City of LA Draft Bicycle Master Plan – Engineering Policy Problems

The current draft of the City of Los Angeles Bicycle Master Plan (BMP) gives up on bicyclist use of the vast majority of the roads in the city and focuses on bikeways. In effect, this plan allows LA Dept. of Transportation (LADOT) to simply ignore the overwhelming majority of roadways as facilities that bicyclists will use and relieves them of any obligation to make the surface standards, intersection designs, and signal detection support bicycling on this majority of roadways. What follows is a re-write of the top level policies with existing policies augmented and a small number of important new goals and policies added.

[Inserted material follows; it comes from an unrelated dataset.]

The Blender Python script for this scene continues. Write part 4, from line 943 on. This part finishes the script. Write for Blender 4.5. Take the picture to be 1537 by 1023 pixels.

My changes are identified by [square brackets].

Please circulate these recommended upgrades to advocates (Stephen Box, Joe Linton, Alex Thompson, etc.) working with the City:


[Goal 2.1: Acknowledge and support bicyclist use of the full existing network of all City streets.]

[Goal 2.2:] Create a continuous [bikeway] network throughout the City.

[Policy 2.0: Ensure that the engineering of all non-freeway roadways without bikeways will support bicycle use.]

Policy 2.1: Develop a grid of bikeways no further than one mile apart through the use of standard and appropriate innovative treatments.

Policy 2.2: Implement the City’s [bikeway] network in accordance with current accepted bikeway standards.

Policy 2.3: Provide amenities and enhancements along City bikeways and other roadways.

Policy 2.4: Reduce hazards on existing [roads and] bikeways.

Policy 2.5: Require a public hearing for the removal of any City [bikeway]. [Editorial note – Bikeway is broader than just bike lanes and paths, and can include bike routes, and bike boulevards, as well as routes with sharrows – DG]

Policy 2.6: Accommodate the needs of bicyclists in the planning, design and construction phases of all citywide transportation projects.

Policy 2.7: Improve the safety of all road users through the implementation of citywide neighborhood traffic calming treatments.

Policy 2.8: Acknowledge the bicycle as a legitimate form of transportation [and bicyclists as full and equal transportation users].

Policy 2.9: Acknowledge the need for recreational bicycling activities.